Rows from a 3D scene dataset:
·····
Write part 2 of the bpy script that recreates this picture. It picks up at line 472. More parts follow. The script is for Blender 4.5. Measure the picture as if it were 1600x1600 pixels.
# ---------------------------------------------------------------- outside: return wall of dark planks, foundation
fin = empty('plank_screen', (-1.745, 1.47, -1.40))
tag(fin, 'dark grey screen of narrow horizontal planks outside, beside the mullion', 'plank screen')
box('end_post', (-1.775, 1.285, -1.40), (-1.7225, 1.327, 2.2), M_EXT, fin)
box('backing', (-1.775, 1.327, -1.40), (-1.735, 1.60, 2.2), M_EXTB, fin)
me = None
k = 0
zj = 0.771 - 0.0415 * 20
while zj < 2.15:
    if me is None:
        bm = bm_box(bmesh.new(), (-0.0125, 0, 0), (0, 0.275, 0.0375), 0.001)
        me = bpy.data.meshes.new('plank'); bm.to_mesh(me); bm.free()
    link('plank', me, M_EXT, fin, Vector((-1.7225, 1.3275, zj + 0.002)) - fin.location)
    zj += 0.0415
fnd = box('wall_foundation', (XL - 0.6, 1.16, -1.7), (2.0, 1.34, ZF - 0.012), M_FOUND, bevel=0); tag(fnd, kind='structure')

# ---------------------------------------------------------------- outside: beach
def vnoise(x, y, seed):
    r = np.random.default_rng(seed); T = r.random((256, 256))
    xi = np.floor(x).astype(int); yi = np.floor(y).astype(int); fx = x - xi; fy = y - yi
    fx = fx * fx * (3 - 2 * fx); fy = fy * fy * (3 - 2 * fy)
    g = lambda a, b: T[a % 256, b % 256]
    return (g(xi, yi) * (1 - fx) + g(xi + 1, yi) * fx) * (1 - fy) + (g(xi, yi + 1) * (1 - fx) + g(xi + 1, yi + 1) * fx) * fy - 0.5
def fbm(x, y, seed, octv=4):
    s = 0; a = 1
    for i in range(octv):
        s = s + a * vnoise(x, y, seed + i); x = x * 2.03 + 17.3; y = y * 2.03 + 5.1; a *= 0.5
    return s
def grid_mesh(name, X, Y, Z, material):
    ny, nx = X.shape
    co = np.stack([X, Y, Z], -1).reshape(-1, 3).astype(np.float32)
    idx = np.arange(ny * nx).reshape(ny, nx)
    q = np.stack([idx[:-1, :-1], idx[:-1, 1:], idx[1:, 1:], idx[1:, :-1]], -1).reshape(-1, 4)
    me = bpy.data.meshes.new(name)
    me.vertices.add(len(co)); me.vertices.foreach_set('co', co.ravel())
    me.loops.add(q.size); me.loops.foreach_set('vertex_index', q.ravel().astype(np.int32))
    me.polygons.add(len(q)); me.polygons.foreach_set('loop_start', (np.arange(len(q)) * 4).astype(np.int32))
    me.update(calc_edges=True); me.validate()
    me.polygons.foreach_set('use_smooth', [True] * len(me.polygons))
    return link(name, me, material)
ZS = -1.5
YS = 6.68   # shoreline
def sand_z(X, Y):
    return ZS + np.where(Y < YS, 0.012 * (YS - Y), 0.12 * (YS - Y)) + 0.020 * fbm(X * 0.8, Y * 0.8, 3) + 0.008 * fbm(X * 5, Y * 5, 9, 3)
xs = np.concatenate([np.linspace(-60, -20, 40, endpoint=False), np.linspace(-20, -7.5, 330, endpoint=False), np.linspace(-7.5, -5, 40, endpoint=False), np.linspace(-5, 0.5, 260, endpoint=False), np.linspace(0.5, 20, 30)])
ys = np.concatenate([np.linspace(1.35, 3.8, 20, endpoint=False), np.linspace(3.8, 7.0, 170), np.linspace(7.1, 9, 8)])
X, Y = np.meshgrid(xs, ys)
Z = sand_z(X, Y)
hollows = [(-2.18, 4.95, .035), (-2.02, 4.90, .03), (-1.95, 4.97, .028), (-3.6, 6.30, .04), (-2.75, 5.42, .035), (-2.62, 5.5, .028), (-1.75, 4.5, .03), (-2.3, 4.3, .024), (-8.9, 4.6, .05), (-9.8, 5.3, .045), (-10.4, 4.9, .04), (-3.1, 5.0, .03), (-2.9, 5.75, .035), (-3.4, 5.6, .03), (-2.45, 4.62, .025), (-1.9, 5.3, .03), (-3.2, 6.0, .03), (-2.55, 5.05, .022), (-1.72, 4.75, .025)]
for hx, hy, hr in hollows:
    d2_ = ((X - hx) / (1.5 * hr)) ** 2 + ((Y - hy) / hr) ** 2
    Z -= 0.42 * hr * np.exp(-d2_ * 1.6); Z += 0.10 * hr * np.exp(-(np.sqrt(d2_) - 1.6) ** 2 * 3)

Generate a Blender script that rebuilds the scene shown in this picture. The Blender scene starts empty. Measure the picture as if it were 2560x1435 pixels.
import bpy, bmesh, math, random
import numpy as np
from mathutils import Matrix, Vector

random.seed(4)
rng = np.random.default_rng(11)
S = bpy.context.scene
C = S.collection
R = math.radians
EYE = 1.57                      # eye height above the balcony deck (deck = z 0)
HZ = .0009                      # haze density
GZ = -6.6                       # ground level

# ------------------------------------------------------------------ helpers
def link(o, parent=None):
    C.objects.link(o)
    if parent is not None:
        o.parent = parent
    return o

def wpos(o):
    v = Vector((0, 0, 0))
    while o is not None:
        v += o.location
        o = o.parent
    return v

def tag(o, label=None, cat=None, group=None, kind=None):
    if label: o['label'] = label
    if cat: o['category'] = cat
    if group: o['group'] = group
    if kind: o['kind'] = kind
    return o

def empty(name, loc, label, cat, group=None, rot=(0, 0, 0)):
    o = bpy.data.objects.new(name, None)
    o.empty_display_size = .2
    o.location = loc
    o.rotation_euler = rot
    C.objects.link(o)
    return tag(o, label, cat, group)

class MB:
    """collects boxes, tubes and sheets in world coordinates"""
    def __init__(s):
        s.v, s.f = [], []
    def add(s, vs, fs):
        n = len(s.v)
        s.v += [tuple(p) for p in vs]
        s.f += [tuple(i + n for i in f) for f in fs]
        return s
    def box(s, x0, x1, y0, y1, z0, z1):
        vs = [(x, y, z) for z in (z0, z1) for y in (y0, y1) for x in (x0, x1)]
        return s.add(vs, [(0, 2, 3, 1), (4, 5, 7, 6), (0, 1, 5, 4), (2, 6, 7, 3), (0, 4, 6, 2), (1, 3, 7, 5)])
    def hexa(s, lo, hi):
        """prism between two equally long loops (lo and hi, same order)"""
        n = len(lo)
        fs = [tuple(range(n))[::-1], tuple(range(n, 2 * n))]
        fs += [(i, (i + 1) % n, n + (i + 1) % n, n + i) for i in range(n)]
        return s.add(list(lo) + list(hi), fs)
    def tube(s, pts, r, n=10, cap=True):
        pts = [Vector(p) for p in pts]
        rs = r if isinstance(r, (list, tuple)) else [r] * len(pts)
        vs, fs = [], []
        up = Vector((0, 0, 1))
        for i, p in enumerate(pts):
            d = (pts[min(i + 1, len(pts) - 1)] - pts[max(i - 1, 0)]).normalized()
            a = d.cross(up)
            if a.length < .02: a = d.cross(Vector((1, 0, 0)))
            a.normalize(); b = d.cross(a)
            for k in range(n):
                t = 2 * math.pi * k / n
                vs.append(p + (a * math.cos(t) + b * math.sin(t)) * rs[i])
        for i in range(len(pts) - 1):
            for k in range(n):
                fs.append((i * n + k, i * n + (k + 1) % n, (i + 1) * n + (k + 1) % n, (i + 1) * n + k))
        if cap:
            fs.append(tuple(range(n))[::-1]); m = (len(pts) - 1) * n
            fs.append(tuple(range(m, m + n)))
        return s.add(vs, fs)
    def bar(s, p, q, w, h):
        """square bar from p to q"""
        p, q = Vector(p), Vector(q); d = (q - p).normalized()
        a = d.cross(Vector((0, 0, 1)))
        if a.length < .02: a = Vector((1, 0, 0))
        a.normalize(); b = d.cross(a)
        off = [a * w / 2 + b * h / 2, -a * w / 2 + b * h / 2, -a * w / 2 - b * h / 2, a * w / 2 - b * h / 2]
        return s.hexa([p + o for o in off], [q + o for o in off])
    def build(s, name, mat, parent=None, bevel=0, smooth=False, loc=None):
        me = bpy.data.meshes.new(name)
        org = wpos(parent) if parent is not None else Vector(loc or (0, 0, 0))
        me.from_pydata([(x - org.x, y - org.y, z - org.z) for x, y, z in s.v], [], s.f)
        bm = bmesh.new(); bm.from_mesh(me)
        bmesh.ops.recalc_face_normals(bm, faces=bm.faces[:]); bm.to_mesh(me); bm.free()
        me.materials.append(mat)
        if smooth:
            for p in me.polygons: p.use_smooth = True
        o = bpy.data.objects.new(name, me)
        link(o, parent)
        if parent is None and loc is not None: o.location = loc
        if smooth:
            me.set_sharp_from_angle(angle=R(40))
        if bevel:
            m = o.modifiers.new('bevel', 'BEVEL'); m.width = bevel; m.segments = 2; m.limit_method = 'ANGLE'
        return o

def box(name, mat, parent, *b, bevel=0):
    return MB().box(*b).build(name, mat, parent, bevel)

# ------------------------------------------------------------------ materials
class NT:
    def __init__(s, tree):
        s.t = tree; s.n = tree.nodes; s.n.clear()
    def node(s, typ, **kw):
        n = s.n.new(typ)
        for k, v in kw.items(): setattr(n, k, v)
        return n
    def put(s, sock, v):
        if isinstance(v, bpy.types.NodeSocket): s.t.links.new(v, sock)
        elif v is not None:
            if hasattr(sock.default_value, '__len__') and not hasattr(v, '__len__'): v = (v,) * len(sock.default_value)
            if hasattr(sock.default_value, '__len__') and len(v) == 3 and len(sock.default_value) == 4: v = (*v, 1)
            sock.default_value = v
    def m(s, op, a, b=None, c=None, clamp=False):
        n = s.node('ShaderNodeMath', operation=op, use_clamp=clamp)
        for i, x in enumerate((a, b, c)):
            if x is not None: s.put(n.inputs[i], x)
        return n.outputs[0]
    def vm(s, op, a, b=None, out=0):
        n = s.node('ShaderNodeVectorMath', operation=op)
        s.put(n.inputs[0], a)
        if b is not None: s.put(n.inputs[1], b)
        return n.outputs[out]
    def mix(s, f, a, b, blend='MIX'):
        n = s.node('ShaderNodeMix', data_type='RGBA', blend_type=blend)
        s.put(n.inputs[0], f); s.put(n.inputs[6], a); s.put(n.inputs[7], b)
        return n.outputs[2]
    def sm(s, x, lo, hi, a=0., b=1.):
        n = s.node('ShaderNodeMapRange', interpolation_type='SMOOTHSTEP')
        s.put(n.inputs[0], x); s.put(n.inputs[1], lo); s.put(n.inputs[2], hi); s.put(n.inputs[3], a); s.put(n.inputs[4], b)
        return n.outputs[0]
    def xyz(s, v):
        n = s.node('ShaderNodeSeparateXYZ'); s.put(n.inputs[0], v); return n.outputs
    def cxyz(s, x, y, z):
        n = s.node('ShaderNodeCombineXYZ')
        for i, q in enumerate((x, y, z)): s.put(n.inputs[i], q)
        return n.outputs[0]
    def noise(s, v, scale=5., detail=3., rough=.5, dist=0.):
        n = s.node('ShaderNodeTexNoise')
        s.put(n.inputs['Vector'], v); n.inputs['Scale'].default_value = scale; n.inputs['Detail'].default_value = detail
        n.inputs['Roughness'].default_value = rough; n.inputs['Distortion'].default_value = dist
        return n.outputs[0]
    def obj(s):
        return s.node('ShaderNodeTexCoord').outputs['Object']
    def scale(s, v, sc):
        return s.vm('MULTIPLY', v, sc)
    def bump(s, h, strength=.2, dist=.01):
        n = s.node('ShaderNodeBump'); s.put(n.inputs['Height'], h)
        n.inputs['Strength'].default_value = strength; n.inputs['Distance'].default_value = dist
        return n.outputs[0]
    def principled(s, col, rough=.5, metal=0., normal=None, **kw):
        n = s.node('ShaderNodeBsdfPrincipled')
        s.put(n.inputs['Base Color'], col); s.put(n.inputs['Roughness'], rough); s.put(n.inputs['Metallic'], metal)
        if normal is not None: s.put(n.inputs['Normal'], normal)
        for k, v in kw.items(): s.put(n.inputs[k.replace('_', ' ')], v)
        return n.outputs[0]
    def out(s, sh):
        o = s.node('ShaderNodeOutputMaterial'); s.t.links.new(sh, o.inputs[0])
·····
Problem to work on: Up to and including the line with "fnd = box('wall_foundation', (XL", print every line of the records from the start.

Solution:
Write part 2 of the bpy script that recreates this picture. It picks up at line 472. More parts follow. The script is for Blender 4.5. Measure the picture as if it were 1600x1600 pixels.
# ---------------------------------------------------------------- outside: return wall of dark planks, foundation
fin = empty('plank_screen', (-1.745, 1.47, -1.40))
tag(fin, 'dark grey screen of narrow horizontal planks outside, beside the mullion', 'plank screen')
box('end_post', (-1.775, 1.285, -1.40), (-1.7225, 1.327, 2.2), M_EXT, fin)
box('backing', (-1.775, 1.327, -1.40), (-1.735, 1.60, 2.2), M_EXTB, fin)
me = None
k = 0
zj = 0.771 - 0.0415 * 20
while zj < 2.15:
    if me is None:
        bm = bm_box(bmesh.new(), (-0.0125, 0, 0), (0, 0.275, 0.0375), 0.001)
        me = bpy.data.meshes.new('plank'); bm.to_mesh(me); bm.free()
    link('plank', me, M_EXT, fin, Vector((-1.7225, 1.3275, zj + 0.002)) - fin.location)
    zj += 0.0415
fnd = box('wall_foundation', (XL - 0.6, 1.16, -1.7), (2.0, 1.34, ZF - 0.012), M_FOUND, bevel=0); tag(fnd, kind='structure')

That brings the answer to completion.